White House: 9/11 law permits U.S. attacks on extremists

WASHINGTON (AP) — The White House shed new light Monday on the legal foundations for President Barack Obama's expansive use of U.S. military power to target extremists overseas, in a report that also offered the first confirmation that the U.S. now deems the al-Shabab group in Somalia to be inherently linked to al-Qaida.

In a 60-page report obtained by The Associated Press ahead of its public release, expected Monday, the administration said it believes the U.S. can target al-Shabab, which seeks to establish a strict Islamic emirate, under a law Congress passed in 2001 just after the Sept. 11 terrorist attacks. The decision reflects a deepening U.S. engagement in the fight against Islamic militants in Somalia as well as a broadening application for the law initially written to authorize the president to target al-Qaida.

Until recently, the administration had not designated al-Shabab as part of the al-Qaida conflict, which meant the U.S. was limited to targeting individual Shabab leaders that the U.S. determined were closely tied to al-Qaida. Other strikes by the U.S. in Somalia were justified as self-defense for U.S. forces helping partners like the African Union.

The White House report offers the most comprehensive look to date at how the White House has adjusted its domestic and legal rationale behind the various conflicts the U.S. has been engaged in since Obama took office, along with criteria the Obama administration used to determine which policies applied to which conflicts.

Obama, in a foreword to the report, said his administration had tried to apply "rules, practices and policies long used in traditional warfare" to a new type of conflict embodied by extremist groups, who often "do not wear uniforms or respect geographic boundaries" and show little regard for the rules of war.

"To say that a military tactic is legal, or effective, is not to say that it is wise or moral in every instance," Obama said.

In a presidential memorandum also slated to be issued Monday, Obama planned to call for the report to be updated and released publicly on an annual basis.

For Obama, who ran for president aiming to rein in what he perceived as military excesses of the Bush administration, the report is an illustration of how his hopes of restoring checks on the commander in chief's war-making powers ran into challenges posed by gridlock in Congress — and by Obama's own inclination toward surgical strikes that don't require a large, long-term U.S. military footprint.

At the heart of the legal infrastructure Obama has relied on is the 2001 authorization for use of military force, which authorized the U.S. to go after al-Qaida, the Taliban, and "associated forces" both inside and outside of Afghanistan. The Obama administration now relies on that law to justify military action in Afghanistan, Yemen, Iraq, Syria and Libya, the report shows.

Over the years, as al-Qaida diminished as a top threat and other groups have risen, the administration's view of what groups fell under the "associated forces" designation grew broader, drawing concerns from some constitutional and civil liberties groups that the post-9/11 law was being stretched far beyond lawmakers' original intent.
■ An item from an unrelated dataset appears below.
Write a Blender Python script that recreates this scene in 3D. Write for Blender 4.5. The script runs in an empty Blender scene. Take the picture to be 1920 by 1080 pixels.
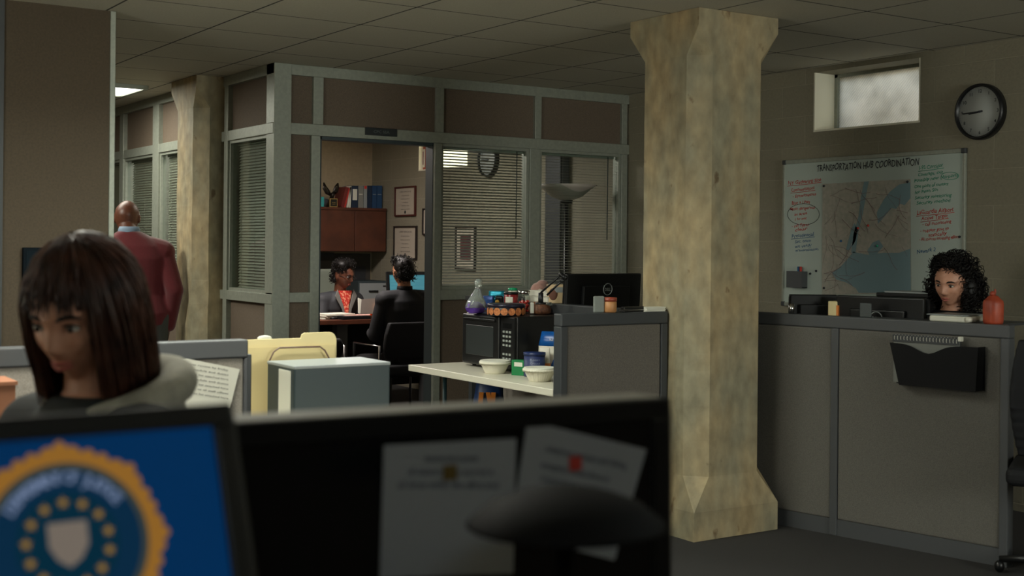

After all, when Congress approved that resolution, the Islamic State group didn't exist, though it's now being targeted by the U.S. in multiple countries under that legal justification.

The new designation for al-Shabab allows the U.S. to target all of the group's members. Senior administration officials said the shift was warranted because the U.S. has collected intelligence affirming the two groups are sufficiently linked, including pledges of loyalty by al-Shabab to al-Qaida.

"In short, al-Shabab has entered the fight alongside al-Qaida and is a co-belligerent with al-Qaida in hostilities against the United States," the report says.

The broad use of the 2001 law under Obama to justify actions in numerous countries has raised concerns about how President-elect Donald Trump might use that precedent to claim authority for even broader use of military power. During the campaign, Trump vowed an aggressive fight against ISIS and other extremist threats emanating from the Middle East.

When Obama in 2014 announced the U.S. would target ISIS with airstrikes, the president said the 2001 law gave him authority because the group had grown out of al-Qaida — in fact, its previous name was al-Qaida in Iraq. Yet months later, Obama asked Congress to pass a new war powers resolution that could replace the outdated law and more specifically address the threat from groups like ISIS.

Obama's insistence that he still had authority under the 2001 left him an opening to continue the operations even when Congress did not act to approve a new resolution. Yet some of Obama's critics have said that he undermined his argument that a new resolution was needed by claiming he had the needed authority with or without it.

"If a president can't convince Congress, as the proxy for the people, of the need to do this such that they will pass an authorization to do it, then we ought not to be using force abroad," said Scott Roehm, vice president of the Washington-based Constitution Project.

The White House report also includes new details about how the Obama administration determines which regions are "areas of active hostilities," or war zones, which are subject to less stringent limitations on the use of military action. The report says that determination takes into account not only whether a war has been declared there, but also the size and scope of the threat, the scope of the U.S. involvement and the threats posed to U.S. forces in the area.